DATA SHOWN
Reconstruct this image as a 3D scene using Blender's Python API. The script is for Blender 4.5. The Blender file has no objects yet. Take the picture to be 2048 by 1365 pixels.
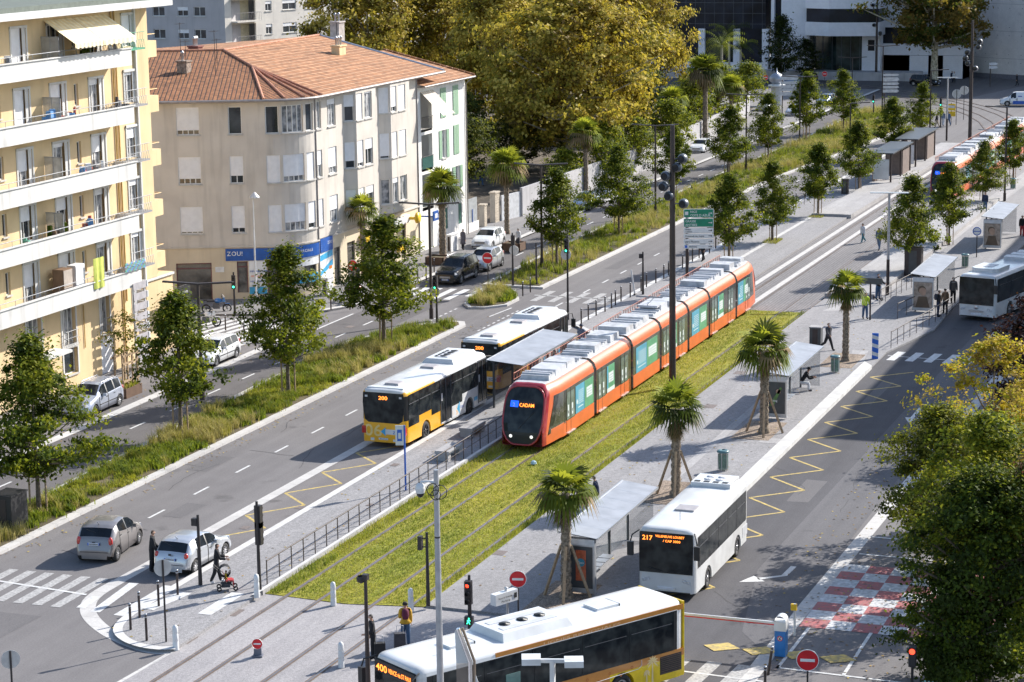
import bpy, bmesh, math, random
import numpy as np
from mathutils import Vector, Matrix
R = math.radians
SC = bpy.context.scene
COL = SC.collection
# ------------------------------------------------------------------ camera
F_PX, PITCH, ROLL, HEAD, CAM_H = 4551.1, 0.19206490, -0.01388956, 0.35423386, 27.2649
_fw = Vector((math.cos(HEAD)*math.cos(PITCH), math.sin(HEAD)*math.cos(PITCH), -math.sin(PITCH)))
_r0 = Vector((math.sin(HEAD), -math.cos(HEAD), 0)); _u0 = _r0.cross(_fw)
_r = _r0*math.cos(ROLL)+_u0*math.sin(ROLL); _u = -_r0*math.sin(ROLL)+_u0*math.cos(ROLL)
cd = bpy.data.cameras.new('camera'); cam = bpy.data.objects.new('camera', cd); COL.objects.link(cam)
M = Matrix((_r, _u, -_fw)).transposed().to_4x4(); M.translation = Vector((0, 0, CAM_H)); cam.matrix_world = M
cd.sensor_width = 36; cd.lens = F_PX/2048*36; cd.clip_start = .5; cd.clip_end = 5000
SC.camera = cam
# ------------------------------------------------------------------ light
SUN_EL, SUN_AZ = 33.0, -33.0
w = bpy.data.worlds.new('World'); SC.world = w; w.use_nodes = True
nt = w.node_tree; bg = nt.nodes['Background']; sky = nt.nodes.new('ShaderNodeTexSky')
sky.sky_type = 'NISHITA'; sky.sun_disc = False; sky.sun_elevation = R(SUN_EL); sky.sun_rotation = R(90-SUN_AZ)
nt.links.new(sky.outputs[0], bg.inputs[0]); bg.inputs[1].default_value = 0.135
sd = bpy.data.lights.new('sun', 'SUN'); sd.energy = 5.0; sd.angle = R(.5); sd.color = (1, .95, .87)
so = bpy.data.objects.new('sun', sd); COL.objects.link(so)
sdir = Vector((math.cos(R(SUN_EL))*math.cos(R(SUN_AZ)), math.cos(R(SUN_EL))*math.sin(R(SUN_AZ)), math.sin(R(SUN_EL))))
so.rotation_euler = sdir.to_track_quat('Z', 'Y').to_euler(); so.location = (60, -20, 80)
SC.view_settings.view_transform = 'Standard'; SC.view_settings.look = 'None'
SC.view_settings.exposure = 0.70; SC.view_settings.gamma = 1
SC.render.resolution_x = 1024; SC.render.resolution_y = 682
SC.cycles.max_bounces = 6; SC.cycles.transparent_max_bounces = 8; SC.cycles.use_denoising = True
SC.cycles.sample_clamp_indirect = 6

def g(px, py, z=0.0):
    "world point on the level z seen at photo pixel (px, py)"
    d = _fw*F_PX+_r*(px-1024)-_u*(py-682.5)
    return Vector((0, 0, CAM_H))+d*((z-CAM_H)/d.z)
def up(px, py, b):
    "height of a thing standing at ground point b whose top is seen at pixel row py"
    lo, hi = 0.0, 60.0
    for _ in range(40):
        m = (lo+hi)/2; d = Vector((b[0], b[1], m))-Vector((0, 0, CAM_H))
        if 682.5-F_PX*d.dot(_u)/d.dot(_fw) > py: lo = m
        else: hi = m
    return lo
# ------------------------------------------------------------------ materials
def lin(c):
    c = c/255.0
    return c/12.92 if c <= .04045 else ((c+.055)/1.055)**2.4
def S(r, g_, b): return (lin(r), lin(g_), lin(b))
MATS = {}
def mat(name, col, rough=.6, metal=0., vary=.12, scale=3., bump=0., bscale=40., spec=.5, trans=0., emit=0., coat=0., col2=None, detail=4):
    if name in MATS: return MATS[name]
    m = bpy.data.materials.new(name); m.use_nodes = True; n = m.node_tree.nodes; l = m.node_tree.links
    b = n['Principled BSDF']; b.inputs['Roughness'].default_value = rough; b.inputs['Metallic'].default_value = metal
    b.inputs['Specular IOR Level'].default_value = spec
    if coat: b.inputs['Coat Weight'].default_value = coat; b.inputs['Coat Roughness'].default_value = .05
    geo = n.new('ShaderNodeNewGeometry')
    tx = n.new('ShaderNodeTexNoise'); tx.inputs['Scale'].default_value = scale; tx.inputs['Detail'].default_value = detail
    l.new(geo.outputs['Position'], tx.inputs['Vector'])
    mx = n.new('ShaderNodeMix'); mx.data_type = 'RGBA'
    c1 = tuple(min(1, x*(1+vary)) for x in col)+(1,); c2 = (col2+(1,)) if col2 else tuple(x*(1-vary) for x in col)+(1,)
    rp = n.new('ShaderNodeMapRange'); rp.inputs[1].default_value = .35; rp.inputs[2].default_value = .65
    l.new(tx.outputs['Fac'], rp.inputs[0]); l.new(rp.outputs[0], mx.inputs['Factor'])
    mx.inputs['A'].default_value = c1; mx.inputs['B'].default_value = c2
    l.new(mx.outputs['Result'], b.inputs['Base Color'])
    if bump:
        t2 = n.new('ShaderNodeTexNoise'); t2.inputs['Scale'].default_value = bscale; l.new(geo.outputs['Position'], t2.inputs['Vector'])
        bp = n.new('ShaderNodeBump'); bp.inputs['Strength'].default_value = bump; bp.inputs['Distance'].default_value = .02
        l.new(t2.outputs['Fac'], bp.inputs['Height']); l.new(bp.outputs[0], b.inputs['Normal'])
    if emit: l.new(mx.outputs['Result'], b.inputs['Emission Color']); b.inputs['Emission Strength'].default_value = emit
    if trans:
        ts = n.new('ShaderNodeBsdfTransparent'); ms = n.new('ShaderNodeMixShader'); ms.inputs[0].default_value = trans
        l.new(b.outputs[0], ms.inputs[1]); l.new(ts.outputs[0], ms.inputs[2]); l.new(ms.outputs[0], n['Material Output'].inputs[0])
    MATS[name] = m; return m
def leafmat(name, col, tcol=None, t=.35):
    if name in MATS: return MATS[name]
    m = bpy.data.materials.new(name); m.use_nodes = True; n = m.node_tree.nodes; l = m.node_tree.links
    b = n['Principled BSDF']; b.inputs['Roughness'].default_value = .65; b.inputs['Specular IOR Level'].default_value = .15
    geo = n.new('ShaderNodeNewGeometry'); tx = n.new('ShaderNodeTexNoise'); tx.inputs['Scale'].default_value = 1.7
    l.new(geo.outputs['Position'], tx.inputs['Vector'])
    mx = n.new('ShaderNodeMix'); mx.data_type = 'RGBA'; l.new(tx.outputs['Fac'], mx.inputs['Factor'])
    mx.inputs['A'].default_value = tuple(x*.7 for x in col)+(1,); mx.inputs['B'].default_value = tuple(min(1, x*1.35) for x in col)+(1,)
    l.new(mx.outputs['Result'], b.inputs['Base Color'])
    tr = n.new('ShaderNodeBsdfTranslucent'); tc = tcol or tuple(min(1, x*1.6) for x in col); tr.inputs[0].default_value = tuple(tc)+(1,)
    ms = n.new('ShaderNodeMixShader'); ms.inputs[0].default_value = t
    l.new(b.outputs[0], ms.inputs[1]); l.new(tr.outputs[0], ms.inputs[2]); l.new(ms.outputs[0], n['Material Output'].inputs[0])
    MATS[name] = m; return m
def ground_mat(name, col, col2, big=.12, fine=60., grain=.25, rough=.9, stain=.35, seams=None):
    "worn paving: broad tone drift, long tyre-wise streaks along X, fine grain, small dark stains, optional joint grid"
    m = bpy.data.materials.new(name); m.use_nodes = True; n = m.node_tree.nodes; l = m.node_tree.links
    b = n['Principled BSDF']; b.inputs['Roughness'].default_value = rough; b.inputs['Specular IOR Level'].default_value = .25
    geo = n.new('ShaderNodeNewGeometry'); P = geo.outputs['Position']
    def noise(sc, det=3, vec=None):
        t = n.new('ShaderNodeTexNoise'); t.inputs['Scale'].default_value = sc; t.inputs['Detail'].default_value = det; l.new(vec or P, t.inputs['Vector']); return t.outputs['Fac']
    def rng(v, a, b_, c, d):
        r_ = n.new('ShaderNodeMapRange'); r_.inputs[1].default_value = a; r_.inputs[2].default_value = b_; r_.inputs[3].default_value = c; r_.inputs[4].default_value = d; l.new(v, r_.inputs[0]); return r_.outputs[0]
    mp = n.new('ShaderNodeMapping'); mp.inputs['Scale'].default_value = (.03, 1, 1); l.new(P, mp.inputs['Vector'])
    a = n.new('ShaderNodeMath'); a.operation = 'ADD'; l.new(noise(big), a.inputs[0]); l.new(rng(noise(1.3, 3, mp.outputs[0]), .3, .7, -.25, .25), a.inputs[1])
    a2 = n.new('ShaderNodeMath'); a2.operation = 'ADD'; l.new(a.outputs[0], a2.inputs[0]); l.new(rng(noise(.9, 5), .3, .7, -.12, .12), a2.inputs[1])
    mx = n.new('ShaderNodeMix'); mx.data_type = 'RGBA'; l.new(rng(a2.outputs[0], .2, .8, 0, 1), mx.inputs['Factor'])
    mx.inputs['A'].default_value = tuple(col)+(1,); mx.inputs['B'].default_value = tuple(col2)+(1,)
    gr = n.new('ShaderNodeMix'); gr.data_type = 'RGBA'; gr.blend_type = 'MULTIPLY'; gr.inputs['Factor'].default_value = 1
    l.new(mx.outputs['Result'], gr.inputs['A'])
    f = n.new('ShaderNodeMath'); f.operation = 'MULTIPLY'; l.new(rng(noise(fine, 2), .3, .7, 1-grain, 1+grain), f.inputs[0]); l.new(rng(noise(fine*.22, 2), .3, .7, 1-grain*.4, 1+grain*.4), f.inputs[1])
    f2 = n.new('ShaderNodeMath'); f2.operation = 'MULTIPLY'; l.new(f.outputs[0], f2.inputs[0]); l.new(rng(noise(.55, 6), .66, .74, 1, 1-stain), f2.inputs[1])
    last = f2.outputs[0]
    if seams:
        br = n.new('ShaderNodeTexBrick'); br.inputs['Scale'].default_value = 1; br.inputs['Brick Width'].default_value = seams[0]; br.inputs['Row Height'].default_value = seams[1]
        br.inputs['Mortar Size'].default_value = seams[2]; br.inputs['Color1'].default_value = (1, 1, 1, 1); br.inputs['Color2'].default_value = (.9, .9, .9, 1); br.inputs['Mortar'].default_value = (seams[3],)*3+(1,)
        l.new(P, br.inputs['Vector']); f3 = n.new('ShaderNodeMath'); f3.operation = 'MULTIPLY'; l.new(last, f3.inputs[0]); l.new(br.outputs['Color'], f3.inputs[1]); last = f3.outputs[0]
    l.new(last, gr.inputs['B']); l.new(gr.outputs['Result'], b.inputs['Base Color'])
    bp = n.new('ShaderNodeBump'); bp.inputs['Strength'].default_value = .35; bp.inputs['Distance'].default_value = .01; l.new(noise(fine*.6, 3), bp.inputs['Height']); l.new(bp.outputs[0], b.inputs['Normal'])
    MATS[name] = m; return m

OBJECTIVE
Locate the word "scene" in the data above. Copy every line carrying it.

TASK SOLUTION
Reconstruct this image as a 3D scene using Blender's Python API. The script is for Blender 4.5. The Blender file has no objects yet. Take the picture to be 2048 by 1365 pixels.
SC = bpy.context.scene